**Written task**
Filter the data for lines with the word "scene", then copy every line so identified.

**Data segment**
|---|

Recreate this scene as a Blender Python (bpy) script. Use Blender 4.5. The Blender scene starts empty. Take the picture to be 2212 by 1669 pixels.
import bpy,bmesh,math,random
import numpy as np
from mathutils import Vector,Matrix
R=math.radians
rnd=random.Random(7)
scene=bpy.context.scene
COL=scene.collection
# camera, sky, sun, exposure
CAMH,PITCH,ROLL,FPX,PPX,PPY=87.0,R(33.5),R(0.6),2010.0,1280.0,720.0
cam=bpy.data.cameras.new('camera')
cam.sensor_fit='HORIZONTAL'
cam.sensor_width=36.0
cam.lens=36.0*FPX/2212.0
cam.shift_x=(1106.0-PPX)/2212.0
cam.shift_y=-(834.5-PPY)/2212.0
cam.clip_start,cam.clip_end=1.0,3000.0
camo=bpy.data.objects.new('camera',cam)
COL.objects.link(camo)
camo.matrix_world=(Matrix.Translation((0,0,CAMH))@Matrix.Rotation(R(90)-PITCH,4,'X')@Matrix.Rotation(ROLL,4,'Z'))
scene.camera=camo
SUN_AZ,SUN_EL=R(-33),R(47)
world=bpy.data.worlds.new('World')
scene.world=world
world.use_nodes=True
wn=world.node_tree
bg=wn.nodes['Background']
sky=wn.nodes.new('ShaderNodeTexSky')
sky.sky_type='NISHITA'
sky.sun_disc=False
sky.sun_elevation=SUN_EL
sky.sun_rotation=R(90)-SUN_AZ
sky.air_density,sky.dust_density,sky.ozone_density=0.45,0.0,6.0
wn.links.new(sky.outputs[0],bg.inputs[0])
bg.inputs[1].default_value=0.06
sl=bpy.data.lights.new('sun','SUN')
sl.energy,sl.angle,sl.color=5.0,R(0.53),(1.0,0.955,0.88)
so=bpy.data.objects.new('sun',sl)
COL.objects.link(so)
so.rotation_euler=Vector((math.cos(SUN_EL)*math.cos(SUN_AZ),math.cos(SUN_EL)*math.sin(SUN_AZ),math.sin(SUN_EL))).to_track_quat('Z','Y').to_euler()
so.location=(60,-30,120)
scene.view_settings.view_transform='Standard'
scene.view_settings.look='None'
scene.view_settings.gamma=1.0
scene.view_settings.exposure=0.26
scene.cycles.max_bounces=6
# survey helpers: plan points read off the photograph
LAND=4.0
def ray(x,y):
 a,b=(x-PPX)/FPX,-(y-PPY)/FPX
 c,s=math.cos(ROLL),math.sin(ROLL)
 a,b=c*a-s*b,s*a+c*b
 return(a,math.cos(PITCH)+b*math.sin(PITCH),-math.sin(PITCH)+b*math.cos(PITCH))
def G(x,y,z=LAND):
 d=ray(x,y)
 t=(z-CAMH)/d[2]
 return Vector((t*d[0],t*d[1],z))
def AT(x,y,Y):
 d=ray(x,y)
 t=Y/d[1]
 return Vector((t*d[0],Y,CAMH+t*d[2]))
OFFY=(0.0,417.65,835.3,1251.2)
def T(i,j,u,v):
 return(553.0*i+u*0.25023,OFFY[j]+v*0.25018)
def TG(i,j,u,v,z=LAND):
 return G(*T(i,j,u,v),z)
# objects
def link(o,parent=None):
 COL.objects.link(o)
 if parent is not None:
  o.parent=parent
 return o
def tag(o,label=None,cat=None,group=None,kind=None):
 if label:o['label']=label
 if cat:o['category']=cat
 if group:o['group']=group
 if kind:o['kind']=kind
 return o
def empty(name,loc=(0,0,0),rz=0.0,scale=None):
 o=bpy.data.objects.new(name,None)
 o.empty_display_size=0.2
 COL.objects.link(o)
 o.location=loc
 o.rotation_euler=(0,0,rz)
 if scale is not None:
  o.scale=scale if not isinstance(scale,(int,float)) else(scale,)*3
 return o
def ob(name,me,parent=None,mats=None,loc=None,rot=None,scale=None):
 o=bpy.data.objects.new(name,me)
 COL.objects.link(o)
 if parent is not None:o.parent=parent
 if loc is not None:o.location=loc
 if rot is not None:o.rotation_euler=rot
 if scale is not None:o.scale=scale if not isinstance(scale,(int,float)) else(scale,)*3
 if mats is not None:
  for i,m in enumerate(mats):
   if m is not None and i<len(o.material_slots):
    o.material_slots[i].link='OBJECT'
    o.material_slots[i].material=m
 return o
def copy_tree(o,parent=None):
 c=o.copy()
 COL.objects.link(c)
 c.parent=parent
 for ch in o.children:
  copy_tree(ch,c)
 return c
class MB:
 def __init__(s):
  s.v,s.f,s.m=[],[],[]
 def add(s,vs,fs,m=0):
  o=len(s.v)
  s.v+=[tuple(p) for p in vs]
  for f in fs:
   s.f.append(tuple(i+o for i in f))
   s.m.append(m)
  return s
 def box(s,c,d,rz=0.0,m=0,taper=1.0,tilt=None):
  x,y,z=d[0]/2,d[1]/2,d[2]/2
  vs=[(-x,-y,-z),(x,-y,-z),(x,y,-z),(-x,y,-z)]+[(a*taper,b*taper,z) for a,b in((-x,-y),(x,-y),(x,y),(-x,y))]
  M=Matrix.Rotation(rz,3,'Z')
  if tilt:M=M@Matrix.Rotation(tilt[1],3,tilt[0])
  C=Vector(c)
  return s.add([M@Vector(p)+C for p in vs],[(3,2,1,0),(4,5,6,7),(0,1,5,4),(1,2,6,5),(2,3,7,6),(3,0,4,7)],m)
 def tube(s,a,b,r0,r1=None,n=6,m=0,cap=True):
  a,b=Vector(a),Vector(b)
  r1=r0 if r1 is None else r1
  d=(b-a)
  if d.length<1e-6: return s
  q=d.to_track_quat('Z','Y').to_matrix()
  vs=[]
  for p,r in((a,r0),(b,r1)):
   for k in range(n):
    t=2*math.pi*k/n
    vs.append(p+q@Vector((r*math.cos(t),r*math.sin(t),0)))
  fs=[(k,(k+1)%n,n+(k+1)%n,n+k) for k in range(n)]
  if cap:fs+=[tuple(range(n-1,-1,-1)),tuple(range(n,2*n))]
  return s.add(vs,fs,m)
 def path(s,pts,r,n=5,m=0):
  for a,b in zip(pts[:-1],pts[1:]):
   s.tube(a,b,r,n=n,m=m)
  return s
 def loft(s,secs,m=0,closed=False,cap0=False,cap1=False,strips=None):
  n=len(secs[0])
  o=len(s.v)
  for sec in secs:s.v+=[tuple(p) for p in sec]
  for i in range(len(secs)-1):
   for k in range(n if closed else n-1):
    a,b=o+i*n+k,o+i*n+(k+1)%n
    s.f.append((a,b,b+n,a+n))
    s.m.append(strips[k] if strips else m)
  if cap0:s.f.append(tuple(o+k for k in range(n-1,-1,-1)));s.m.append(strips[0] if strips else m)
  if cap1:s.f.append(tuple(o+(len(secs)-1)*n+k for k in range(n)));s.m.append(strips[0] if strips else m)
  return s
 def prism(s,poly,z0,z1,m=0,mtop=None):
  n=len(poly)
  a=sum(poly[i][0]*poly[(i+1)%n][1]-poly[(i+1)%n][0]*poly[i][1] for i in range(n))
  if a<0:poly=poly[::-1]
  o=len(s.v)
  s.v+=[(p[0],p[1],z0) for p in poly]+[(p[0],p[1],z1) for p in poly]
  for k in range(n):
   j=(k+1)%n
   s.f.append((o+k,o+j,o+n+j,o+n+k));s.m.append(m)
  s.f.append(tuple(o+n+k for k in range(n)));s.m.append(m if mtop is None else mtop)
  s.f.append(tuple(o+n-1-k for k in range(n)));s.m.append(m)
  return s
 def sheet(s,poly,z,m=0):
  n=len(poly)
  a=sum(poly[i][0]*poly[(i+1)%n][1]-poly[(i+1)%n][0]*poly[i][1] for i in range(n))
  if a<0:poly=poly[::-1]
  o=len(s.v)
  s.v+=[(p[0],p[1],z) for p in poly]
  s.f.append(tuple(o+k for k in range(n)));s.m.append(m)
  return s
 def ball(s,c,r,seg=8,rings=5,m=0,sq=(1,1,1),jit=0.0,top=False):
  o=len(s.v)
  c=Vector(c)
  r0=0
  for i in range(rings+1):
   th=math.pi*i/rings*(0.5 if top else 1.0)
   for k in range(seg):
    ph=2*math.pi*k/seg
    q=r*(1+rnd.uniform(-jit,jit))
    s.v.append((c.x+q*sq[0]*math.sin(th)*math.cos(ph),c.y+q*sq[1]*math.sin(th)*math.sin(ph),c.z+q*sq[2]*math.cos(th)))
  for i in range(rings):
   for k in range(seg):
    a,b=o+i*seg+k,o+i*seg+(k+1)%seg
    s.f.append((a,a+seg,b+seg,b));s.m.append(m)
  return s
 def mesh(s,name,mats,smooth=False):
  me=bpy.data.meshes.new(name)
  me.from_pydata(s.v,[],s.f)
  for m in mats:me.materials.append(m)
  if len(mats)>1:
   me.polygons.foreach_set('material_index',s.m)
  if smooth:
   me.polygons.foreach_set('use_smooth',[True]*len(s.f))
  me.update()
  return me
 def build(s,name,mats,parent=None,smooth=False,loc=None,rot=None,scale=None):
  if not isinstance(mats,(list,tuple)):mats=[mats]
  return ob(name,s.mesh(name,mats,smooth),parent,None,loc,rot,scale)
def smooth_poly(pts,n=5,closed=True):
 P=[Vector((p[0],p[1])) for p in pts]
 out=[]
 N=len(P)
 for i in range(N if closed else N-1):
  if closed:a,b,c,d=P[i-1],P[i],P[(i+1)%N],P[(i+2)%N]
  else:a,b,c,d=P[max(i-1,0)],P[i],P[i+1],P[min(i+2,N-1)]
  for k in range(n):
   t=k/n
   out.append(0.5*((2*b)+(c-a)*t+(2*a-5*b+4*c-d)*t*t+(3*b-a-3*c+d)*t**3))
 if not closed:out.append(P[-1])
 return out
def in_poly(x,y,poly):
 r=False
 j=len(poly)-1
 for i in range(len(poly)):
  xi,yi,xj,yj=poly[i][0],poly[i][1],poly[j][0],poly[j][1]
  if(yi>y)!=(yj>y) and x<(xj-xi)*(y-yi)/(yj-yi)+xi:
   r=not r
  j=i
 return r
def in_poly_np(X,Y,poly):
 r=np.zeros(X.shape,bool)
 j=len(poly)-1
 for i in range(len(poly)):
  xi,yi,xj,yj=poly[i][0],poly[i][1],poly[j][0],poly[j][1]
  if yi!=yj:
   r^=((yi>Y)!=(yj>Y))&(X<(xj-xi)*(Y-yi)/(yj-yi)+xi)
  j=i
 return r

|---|

**The completed task**
Recreate this scene as a Blender Python (bpy) script. Use Blender 4.5. The Blender scene starts empty. Take the picture to be 2212 by 1669 pixels.
scene=bpy.context.scene
COL=scene.collection
scene.camera=camo
scene.world=world
scene.view_settings.view_transform='Standard'
scene.view_settings.look='None'
scene.view_settings.gamma=1.0
scene.view_settings.exposure=0.26
scene.cycles.max_bounces=6